Friday, 10 June 2022

The crazy part of our democrazy: How monetised politics is pushing us to the edge.




 
While heavenly rain made people seek shelter in some places on convention days, others elsewhere savoured the rain of dollars from the presidential aspirants of PDP and APC. Did Moghalu just insinuate it did at the ADC too? All I know now is that the winners clinched their party’s nomination tickets through clandestine and covert negotiations as the delegates who are our ‘egg-heads’ have been ensnared by filthy lucre. They left the candidate that had something for their future for the one that gave something ‘now’. We all are the losers. The primaries are now over, and many are thinking how did we get here? While some of these men were strategizing how to win, a Prime Minister elsewhere had his heart in his mouth for contravening lockdown rules.
 The big 2 have offered us moneybags, we must now choose between Atiku Abubakar, a former Vice President, and Bola Tinubu, a former governor. But we have other aspirants, don’t we? When they say other candidates don’t have a structure, what they mean is that they don’t have money. Sadly, that is very true. They have monetised our polity, the delegate’s poverty needs to be cured today before he can think about tomorrow. Afterall, what if tomorrow never comes?

The level of poverty is a design of the political elites to keep using these voters when they are needed. We all remember how CACOVID food supplies were hoarded, and they wanted us to be begging for it. We are so blessed, we should not be thinking of what to eat tomorrow, yet we lack food. A serious government will create an enabling environment for the private sector to boom or provide jobs or government support for people without jobs. In other places, there are food banks here and there and not having something to eat is almost a matter of choice. We should learn that every kobo spent by these contenders to get this office are not for charitable causes, they will be recovered in multiple folds when they get the position they so crave.

These primary elections have revealed to us that we are in a pseudo-democracy. The best rainmakers won in the primaries. We can blame the delegates, but what justification do we have when these delegates reflect what many Nigerians exhibit daily? Most of us complain when we are not in that position of authority but once we get there, we change. Many Nigerians will use their position of authority to get what they want at the Police Stations, at the Local government, in their school, in their immediate community, even in the courts, and this is exactly what these aspirants have done.

Atiku and Tinubu have many things in common. They both vacated their last office on the same day over 15 years ago and both have questionable wealth. No doubt they are political allies who have used their past positions in public offices to create businesses that rake in big money for them. Both have been accused of tax default or fraud over the years. Does their inexplicable wealth ever bother us? Both will come on air tomorrow to castigate the party of the other and how much destruction the party of the other has pilled on Nigerians while pretending that their emergence in the first place is flawless. Party delegates have laughed to the bank and given us the highest bidders in their respective parties. Governors and lawmakers have cut their own deals too. On election day more dollars will put one of them in charge (I hope not) and we go again, complaining for years. If the vote buying at the primaries are exterminated and cut off, better aspirants at primaries will mean absence of vote buying at the general election. We cannot continue to complain of the same thing every four years and do nothing about it. Many wanted these parties to field Peter Obi and Yemi Osinbajo, but the war chest goes beyond the good intent of good men.

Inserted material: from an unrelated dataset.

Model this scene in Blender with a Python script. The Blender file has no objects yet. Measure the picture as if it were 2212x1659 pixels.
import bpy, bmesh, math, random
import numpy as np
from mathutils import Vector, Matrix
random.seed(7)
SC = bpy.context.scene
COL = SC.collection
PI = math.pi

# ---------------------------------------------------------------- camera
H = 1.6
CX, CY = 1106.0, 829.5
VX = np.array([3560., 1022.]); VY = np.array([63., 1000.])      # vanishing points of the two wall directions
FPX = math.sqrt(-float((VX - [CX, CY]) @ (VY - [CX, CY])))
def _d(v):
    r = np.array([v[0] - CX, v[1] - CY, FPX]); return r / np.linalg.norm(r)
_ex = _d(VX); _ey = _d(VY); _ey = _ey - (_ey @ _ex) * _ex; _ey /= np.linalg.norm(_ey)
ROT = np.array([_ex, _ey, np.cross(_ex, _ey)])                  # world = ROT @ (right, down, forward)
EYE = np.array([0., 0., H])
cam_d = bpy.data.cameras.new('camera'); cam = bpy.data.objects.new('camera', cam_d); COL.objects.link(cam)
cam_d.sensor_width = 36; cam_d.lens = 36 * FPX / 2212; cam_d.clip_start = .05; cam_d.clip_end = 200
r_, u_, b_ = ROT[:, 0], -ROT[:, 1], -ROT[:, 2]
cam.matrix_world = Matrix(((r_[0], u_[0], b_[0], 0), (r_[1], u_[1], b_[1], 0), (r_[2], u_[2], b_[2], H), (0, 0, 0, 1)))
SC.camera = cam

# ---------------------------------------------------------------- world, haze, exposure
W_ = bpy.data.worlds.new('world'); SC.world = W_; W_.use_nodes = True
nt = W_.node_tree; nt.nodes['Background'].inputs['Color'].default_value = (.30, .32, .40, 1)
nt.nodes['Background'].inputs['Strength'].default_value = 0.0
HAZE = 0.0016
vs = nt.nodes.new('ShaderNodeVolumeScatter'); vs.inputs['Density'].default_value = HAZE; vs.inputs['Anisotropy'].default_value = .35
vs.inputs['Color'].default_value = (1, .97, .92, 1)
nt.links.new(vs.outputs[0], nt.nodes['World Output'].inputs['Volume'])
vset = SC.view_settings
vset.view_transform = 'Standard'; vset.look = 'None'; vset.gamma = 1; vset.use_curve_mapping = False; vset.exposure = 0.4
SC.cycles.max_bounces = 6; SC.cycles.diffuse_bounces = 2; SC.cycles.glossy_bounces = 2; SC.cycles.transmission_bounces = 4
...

It is true that developed nations must have gone through their own difficult moments to nurture and perfect their democracies. But it is also true that we can learn from their mistakes and leapfrog their formative era errors, but we choose to wallow in our own misery. Its criminal that our political elites have weaponised poverty to be able to use it against us. The ugliest financial crimes are here, and the law enforcement have chosen to take a nap. Politicians at that level will not overtly share money at the event and the presence of law enforcement agents will achieve very little. Get the names of delegates and investigate them. If we choose to turn a blind eye, we will keep complaining for decades. We need to fight this electoral crime if we need this nation to progress, else these modern-day neo-colonialists and imperialists will keep us subdued and colonised for a long time. If the Professor is also guilty, let there be consequences for actions. We need to save an atrophying nation.